JuCo Signing Day: Scouting Trevor Kelly

Sonny Dykes talks about his pair of College of San Mateo signees, as Bulldogs defensive coordinator Tim Tulloch gives us an in-depth breakdown of what makes Trevor Kelly a "monster in the middle."

BearTerritory recently caught up with College of San Mateo defensive coordinator Tim Tulloch to break down the two players who starred for him on defense this past season who, on Wednesday, became part of a five-man early-enrollee signing class for California: Sam Atoe and Trevor Kelly.

"Those guys are great kids, man. Great young men," Tulloch says. "Cal's getting two great ones."

While we've already detailed Tulloch's thoughts on Atoe, but Wednesday was the first time Dykes spoke on his new signees, including the former Santa Rosa (Calif.) Maria Carrillo tailback Atoe.

"For us, it was just as important to recruit personalities, and I love Trevor's passion for the game, love his toughness, and Sam Atoe is the same thing," Dykes said. "I felt like, watching the film, this recruiting cycle – specifically, junior college players – I felt like he was as good as anybody, just the way he played the game, the passion he plays with, his versatility. He's a runner. He's a hitter. When we met the kid, I thought he was a perfect fit. He's very mature. He's very focused. He has a passion for football. He's one of those guys that grew up in the Bay Area, and playing at Cal means a lot to him and Trevor, both. Those kinds of kids are the kinds of kids you can build a program around. We were really excited to get those guys. Trevor Kelly's just a load inside. He's a man. I think that's where it all starts, up front."

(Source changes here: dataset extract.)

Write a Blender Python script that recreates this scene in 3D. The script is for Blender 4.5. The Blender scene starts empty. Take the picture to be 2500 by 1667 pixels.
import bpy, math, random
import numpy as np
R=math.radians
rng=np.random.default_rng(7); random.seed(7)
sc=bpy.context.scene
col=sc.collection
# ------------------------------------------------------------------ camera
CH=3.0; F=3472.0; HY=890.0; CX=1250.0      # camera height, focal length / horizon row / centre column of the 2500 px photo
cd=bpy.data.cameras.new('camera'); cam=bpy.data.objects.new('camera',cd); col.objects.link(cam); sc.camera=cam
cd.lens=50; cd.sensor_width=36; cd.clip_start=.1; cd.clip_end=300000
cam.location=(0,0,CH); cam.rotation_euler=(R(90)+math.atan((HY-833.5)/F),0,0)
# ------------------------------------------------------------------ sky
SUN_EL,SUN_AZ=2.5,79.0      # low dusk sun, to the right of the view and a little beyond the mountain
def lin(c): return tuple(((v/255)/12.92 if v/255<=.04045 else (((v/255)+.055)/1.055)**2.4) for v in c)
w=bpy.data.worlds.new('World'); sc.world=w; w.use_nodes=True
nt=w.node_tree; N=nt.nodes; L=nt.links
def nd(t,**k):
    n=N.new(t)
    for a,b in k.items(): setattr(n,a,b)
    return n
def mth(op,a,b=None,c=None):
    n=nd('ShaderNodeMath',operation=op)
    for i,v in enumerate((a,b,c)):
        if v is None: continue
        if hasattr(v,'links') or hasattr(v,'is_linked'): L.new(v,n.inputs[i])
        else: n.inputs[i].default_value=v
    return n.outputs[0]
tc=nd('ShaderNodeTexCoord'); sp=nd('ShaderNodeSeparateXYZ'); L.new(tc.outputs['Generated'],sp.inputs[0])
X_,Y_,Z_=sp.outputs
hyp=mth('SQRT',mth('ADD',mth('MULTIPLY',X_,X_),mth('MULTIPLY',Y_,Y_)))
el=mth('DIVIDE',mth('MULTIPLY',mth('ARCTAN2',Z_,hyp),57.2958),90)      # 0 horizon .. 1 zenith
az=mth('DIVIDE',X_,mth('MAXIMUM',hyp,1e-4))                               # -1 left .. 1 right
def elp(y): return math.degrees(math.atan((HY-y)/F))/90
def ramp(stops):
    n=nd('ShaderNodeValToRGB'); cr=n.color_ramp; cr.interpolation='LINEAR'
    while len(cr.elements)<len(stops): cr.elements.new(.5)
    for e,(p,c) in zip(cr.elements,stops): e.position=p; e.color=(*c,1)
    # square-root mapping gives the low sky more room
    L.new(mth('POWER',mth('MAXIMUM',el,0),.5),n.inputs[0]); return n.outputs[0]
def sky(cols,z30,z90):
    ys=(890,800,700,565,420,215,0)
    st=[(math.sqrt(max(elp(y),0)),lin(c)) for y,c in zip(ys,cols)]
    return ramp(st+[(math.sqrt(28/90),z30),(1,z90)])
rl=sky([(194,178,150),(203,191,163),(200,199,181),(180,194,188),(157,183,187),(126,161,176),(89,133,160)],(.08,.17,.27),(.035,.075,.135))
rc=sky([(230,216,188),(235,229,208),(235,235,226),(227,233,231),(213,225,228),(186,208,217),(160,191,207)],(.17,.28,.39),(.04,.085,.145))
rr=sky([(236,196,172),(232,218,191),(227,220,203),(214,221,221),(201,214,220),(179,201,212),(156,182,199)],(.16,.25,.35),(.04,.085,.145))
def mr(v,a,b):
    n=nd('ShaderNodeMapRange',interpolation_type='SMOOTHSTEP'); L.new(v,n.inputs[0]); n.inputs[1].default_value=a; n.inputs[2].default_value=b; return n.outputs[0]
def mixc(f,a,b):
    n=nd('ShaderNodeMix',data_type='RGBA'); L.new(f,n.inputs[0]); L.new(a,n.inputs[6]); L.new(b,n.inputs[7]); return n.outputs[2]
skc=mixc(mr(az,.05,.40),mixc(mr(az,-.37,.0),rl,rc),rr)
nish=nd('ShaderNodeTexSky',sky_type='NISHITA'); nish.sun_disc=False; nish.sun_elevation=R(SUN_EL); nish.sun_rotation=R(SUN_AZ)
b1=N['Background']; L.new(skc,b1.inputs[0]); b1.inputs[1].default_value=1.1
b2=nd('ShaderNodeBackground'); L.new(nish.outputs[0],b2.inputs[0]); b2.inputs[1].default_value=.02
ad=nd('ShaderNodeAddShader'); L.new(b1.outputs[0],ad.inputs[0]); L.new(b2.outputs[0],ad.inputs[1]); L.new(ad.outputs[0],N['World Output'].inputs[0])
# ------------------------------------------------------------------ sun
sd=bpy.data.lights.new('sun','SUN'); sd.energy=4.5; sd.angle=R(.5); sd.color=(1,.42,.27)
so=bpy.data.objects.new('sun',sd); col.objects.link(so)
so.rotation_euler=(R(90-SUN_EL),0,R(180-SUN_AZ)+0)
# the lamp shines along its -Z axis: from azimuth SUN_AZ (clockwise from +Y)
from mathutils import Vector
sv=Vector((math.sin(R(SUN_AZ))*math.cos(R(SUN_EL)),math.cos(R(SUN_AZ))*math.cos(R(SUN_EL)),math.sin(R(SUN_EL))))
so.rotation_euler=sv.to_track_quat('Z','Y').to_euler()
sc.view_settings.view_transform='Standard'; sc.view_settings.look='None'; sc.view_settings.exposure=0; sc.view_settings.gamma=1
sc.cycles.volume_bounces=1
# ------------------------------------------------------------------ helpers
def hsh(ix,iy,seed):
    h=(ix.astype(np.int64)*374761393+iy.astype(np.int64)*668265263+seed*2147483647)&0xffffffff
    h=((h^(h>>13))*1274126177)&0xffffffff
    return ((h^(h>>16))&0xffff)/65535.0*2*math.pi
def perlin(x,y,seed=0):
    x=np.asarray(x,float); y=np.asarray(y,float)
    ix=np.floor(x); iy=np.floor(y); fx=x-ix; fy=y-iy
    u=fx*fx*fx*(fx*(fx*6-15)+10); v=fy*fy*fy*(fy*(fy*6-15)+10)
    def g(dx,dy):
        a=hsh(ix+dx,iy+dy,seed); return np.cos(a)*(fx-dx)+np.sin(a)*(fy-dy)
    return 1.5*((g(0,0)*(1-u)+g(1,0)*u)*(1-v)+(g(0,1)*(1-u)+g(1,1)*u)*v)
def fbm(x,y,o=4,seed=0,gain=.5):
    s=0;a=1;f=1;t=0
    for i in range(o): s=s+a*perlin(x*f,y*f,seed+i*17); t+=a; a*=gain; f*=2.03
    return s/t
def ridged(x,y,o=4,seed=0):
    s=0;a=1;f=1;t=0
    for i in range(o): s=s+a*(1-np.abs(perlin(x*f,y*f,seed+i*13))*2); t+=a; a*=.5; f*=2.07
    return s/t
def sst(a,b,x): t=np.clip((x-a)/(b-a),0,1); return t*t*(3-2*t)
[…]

While Atoe took home the Bulldogs' Most Inspirational Player award (as voted by the team) on Monday, Kelly took home the coveted Bulldog Award.

"Guys that epitomize what it means to be a Bulldog -- work ethic, the way they train, the way they approach practice – a mentality that exudes what our program is all about. That's what Trevor got," says Tulloch.

Tulloch describes Kelly as a "monster in the middle," which is exactly what the Bears want him to be when he takes the field this fall with two years to play two.

"He's a monster in the trenches, he's extremely powerful and when he wants to go, he just tosses guys," Tulloch says. "He's a disruptive dude, which is exactly what you want inside."

CSM actually recruited Kelly out of high school, before he wound up accepting a scholarship to play at Sacramento State – who the Bears will face next season.

"We recruited Trevor out of high school," Tulloch says. "We always kind of kept in contact, and after his freshman season, he just felt like it wasn't the place he wanted to be, so he came home and it worked out great for him."

So, what changed from the young defensive tackle who had just a single Football Championship Subdivision offer and nothing else, and the defensive tackle who had Florida, Illinois and others coming after him?

"He had the chance to mature and to grow," Tulloch says. "Sac State did a great job with him, within their strength program, and the same with our strength coach, coach [Jesse] Lindenstein. Two extra years in a strength program made a difference. Sometimes, guys just get missed. He's a young man that has so much upside. I saw a ton of potential in him coming out of high school, I knew he'd be a great college football player. It's just getting into the right situation and helping him grow.

"He played 10, 11 games at Sac State, he played 11 games with us, had two extra years in the strength program, so he's a guy who was a great player coming out of high school, and has transitioned to a great college football player. That's part of what they're excited about."

Kelly is bull-strong, and that's the basis of his approach in the middle, though he does have a surprisingly diverse array of moves to get by opposing offensive linemen.

"He uses power a lot. He has a really good change-of-direction move, and he does a great push-pull and strike-and-shed," Tulloch says. "He has three or four kind of key moves, but they're all really powerful, because he's so dang strong."

Kelly is versatile enough to play both the straight-up nose, and just about anywhere else along the interior.

"He could play both," Tulloch says. "At Sac State, he played more nose. For us, he played three-technique, he played nose, he played some bang five technique, he did a lot of different things for us."

And now, with the graduation of Deandre Coleman – who's brother also played for Tulloch at San Mateo – and the uncertain health status of Mustafa Jalil, that's exactly what he'll do for the Bears.